Although college is NOT for everybody, some may be better to go to vocational schools, but in this Information Age, a college education is no longer a luxury but a necessity, especially in the fields of Science, Technology, Engineering and Math (STEM). Today a college education is essential to the well-being of a society. The global economy demands that workers must have certain knowledge and skills if they want to have a decent standard of living. The job market also requires workers to have both technical knowledge and the ability to adapt to a fast-changing technology. It means having technical skills is only the first step but workers must also have the lifelong learning attitude to keep up with market demands.

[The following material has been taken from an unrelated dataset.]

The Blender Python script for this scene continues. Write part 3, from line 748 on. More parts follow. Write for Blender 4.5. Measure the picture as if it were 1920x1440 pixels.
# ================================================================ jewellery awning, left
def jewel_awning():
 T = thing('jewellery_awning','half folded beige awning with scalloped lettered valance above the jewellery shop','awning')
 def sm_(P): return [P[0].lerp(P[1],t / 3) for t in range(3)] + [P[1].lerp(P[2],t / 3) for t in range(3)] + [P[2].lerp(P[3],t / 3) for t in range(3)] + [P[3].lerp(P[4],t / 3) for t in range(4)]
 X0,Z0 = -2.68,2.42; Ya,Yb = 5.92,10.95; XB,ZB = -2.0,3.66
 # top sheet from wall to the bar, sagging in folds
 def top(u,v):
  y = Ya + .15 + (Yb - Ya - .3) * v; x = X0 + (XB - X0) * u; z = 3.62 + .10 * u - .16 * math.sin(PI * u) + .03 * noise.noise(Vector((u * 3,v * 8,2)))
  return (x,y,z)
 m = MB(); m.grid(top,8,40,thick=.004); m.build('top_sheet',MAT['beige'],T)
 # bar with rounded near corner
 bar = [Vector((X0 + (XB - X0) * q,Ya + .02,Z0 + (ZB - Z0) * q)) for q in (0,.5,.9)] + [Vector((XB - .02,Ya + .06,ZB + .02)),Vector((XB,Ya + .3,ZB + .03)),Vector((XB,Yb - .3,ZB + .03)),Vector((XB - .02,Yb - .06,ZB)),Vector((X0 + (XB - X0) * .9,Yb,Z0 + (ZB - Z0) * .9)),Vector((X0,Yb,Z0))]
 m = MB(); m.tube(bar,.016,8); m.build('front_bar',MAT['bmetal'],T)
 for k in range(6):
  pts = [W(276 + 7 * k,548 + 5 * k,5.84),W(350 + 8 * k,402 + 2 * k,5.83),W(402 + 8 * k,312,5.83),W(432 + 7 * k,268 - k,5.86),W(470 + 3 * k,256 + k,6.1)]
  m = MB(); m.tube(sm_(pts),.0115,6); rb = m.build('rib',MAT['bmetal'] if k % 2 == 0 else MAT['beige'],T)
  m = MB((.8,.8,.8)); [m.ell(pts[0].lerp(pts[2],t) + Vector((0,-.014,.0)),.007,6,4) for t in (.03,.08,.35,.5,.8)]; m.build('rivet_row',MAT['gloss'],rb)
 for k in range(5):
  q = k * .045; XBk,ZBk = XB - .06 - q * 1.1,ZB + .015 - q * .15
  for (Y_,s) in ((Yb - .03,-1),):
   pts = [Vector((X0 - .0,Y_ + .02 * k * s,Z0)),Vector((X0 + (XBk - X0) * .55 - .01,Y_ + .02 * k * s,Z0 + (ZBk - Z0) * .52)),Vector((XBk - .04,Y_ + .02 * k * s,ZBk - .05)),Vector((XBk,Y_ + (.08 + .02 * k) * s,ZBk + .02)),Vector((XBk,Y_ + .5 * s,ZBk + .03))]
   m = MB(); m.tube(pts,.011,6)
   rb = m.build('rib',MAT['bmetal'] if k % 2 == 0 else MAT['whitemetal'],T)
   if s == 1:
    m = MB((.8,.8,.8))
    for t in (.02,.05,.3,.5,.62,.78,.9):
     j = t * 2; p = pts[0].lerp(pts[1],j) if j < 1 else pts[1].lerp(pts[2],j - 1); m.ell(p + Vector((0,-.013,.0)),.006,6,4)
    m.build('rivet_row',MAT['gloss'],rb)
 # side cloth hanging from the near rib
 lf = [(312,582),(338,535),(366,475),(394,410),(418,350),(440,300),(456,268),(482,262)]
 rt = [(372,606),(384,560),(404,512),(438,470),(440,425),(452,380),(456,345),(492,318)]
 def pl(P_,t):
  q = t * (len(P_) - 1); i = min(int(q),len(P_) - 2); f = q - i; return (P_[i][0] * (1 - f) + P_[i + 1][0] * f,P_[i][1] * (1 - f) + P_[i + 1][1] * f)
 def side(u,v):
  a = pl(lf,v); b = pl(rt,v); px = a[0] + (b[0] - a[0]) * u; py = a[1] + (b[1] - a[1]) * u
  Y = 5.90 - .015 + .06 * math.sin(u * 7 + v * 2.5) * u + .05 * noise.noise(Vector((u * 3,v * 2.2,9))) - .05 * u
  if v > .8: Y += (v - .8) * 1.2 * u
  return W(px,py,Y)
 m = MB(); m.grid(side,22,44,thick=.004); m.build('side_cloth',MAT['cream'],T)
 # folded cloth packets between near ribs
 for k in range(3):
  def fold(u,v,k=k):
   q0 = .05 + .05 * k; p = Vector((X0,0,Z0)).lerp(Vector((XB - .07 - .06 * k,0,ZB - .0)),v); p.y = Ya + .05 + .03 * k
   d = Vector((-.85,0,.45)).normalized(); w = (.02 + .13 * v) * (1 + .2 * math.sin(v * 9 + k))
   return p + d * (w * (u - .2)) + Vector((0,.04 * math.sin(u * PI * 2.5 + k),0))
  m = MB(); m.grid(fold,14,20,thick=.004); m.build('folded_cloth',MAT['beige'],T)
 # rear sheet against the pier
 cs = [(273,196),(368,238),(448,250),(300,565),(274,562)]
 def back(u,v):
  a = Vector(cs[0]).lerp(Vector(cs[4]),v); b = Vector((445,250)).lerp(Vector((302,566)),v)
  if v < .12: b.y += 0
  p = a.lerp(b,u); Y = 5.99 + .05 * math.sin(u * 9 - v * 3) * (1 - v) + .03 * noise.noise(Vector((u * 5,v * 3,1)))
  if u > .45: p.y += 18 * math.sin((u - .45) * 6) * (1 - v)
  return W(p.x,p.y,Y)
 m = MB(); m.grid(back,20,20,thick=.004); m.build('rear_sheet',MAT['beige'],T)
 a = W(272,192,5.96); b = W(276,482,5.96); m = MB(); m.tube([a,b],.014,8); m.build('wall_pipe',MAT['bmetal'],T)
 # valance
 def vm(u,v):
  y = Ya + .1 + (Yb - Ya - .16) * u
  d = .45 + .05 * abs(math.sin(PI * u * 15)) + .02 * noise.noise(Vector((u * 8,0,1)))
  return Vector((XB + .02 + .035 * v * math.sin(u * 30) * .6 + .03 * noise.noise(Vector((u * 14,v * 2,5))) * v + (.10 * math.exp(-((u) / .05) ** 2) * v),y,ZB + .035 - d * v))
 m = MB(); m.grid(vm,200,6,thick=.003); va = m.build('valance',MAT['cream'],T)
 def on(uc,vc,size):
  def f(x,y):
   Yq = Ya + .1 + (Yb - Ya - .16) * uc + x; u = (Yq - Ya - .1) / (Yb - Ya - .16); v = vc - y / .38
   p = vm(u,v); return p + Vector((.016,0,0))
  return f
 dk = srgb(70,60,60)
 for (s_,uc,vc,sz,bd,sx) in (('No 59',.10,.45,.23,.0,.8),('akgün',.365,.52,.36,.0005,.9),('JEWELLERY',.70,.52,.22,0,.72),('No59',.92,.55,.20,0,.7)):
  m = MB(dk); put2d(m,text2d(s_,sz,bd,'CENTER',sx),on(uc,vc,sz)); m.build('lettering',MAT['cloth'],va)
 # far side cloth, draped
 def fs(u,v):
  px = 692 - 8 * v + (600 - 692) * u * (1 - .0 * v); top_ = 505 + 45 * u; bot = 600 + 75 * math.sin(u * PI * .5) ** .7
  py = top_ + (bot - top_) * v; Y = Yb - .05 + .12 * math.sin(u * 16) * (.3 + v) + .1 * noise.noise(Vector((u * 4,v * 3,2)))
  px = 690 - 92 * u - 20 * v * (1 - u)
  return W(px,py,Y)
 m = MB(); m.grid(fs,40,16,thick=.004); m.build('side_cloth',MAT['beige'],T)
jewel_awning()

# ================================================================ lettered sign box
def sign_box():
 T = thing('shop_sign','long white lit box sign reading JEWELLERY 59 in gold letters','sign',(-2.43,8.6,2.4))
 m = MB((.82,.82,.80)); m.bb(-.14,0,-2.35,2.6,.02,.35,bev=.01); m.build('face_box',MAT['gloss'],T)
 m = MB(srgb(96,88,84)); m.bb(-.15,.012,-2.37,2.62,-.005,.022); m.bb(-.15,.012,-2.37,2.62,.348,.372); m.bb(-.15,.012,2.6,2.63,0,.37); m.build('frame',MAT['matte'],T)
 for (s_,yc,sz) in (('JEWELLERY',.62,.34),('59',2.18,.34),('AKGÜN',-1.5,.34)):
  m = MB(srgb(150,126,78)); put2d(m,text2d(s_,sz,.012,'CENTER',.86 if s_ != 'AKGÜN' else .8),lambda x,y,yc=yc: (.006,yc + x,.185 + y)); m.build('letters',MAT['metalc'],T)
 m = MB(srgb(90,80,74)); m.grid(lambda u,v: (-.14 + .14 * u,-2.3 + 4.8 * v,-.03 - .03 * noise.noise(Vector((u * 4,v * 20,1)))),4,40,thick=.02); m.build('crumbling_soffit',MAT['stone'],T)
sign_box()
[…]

However in developing countries, the access to good education, especially in STEM fields, is still limited. Many education systems are too slow to change. Although everyone agrees that a practical education is important but students are still being taught the “old method” that emphasize memorization rather than develop skills to solve problems. Students must know a lot of theories to pass exams, but few know how to apply their knowledge in real works. For years, the academia people have debated on the goals of education with no conclusion. Education can be a “noble cause” or a “high ideal” but it must be practical. My view on the goals of education is to develop the knowledge and skills for people so they can be productive members of the society and generates innovations to stimulate economic growth to support the advancement of a society.

A recent global study reported that only 10% to 20% of college graduates in developing countries have the knowledge and skills that are “employable” by international standards. It means the way these countries develop their human capital is very inefficient. Without proper action, their people will remain in a “low income” level and cannot move up to “high income” status or the standard of living of developed countries. The study stated that between the year 2010 to 2020 the world will be facing a shortage of 40 million high-skilled workers but at the same time has a surplus of 125 million low-skilled labor workers who will mostly be unemployed and live in poverty. Unfortunately, many developing countries do not have plans to improve STEM education. As a result, their students are not being prepared to compete for jobs in areas that are driving the global economy.

Although there are few schools in those countries that have adopted STEM training and new teaching methods but they are still a small scale implementation rather than a complete overhaul of the education system. It is difficult to track their effective training and contributing to their societies. However if these schools can share their STEM training programs as well as method of teaching with others via some sort of collaboration, things will improve. But training program and teaching method are only the first step, to facilitate more STEM trainings, countries must start with teachers and ensure that they have the best teachers. It is the teachers that make the difference. Therefore the training of teacher should be considered a high priority and encouraged by paying STEM teachers more than others. Good STEM teachers require specialized training and their skills are in high demand. In this globalized world, no country can develop a stable and prosperous economy, if they ignore the fact that technology is the key driver and nothing can be achieved, if there is no budget to develop STEM teachers.

To develop the next generation of skilled workers for the country, STEM training must start early, from elementary to high school and university. Especially at the university level, student enrollments in STEM classes must be encouraged and the number of STEM classes must be double or triple to meet global demand. Every parent should demand that their children are educated in STEM skills. Every student should know that there is a worldwide shortage of 40 million positions in STEM areas and if they study STEM, they can build excellent career and contribute to their society and support their country's economic growth.